Die Hoffnung, dass sich im Zuge technologischer und wirtschaftlicher Entwicklung auch die Situation von Frauen verbessern würde, hat sich in vielen Entwicklungsländern nicht erfüllt. In einem aktuellen IZA-Forschungspapier geht Alina Sorgner auf Ursachensuche und fasst den Stand der Wissenschaft zur Gleichberechtigung im Kontext der Industrialisierung von Entwicklungsländern zusammen. Dabei liefert sie neben einer historischen Perspektive auch neue empirische Befunde aus der jüngeren Vergangenheit und Ausblicke auf künftige Herausforderungen durch aktuelle Trends der Wirtschafts- und Arbeitswelt.
Eine zentrale Erkenntnis der Studie ist, dass sich die Ungleichheit zwischen den Geschlechtern sehr stark regional unterscheidet und tief in vorindustriellen Bedingungen verwurzelt ist, so dass sie selbst längere Entwicklungsphasen überdauert. Politikmaßnahmen zur Förderung der Chancengleichheit müssten daher nach Einschätzung der Autorin viel stärker als bisher regional differenziert und längerfristig ausgerichtet sein.
Zudem hat offenbar die Geschwindigkeit der Industrialisierung großen Einfluss auf die Entwicklung der Geschlechtergerechtigkeit: Je schneller die wirtschaftliche Transformation, desto geringer die Fortschritte beim Abbau von Ungleichheiten. Dieses Ergebnis ist nur teilweise darauf zurückzuführen, dass Länder, die mit hohem Tempo industrialisieren, einen insgesamt geringeren wirtschaftlichen Entwicklungsstand aufweisen. Vielmehr hängt dieser Zusammenhang stark von der regionalen Wirtschaftsstruktur ab. Beispielsweise ist die Erwerbsbeteiligung von Frauen in Regionen mit starker Textilindustrie relativ hoch und in Bergbauregionen umso geringer.

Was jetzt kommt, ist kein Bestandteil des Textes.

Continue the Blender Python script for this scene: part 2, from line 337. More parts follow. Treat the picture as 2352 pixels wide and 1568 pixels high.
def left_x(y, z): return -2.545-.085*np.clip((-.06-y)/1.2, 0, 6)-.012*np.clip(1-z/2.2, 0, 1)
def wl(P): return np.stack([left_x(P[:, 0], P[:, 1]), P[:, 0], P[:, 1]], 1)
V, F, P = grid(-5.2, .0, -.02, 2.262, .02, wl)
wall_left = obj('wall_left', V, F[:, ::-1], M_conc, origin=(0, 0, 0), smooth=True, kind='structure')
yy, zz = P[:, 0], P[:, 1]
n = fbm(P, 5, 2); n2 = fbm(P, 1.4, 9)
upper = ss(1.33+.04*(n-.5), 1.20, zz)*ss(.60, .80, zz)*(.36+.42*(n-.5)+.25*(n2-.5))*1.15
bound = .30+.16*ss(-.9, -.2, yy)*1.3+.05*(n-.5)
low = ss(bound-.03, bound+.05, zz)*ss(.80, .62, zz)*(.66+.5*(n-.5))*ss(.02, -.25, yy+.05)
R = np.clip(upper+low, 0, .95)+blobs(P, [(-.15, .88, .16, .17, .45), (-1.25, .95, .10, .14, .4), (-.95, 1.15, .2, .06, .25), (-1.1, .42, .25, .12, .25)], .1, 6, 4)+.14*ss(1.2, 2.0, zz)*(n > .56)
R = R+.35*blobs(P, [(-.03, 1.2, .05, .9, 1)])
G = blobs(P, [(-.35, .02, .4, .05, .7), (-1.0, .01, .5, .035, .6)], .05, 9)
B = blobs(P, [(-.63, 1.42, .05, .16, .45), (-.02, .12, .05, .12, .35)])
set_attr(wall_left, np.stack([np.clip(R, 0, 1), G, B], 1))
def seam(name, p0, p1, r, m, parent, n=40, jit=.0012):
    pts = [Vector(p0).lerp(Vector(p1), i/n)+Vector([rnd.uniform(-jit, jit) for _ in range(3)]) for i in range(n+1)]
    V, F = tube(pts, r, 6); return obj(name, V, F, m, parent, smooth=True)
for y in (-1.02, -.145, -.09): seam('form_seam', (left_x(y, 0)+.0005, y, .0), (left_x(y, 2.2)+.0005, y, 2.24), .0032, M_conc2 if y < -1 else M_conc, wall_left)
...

Gezielte Bildungsprogramme für Frauen zur Überwindung der digitalen Kluft
Die technologische Aufrüstung arbeitsintensiver Sektoren wie der Textilindustrie führt nun dazu, dass die Chancen für Frauen in diesen Bereichen zunehmend schwinden. Erschwerend kommt hinzu, dass gerade die Fähigkeiten, die Arbeitskräfte vor Verdrängung durch Maschinen und digitale Technologien auch außerhalb der industriellen Fertigung schützen, bei Frauen in Entwicklungsländern deutlich schwächer ausgeprägt sind als bei Männern. Dazu zählen vor allem IT-Kenntnisse, aber auch analytische und verschiedene nicht-kognitive Fähigkeiten.
Durch gezielte Bildungsoffensiven speziell für Frauen müsse die Politik daher vordringlich die „digitale Kluft“ zwischen den Geschlechtern schließen, fordert die Ökonomin. Darüber hinaus brauche es mehr Maßnahmen zur Karriereförderung, um die Aussichten von Frauen auf Führungspositionen zu verbessern.
Neben der digitalen Transformation der Industrie kommt es in einigen Ländern außerdem bereits zur „vorzeitigen Deindustrialisierung“ auf vergleichsweise geringem Entwicklungsniveau. Dadurch dürfte nicht nur der Frauenanteil in der Fertigung weiter sinken, sondern es könnten weitere soziale Ungleichheiten entstehen, etwa durch die zunehmende „Aushöhlung“ der Mittelschicht. Diese Trends müsse die Politik zur Frauenförderung besonders im Blick haben, um rechtzeitig gegensteuern zu können, so die Studienautorin.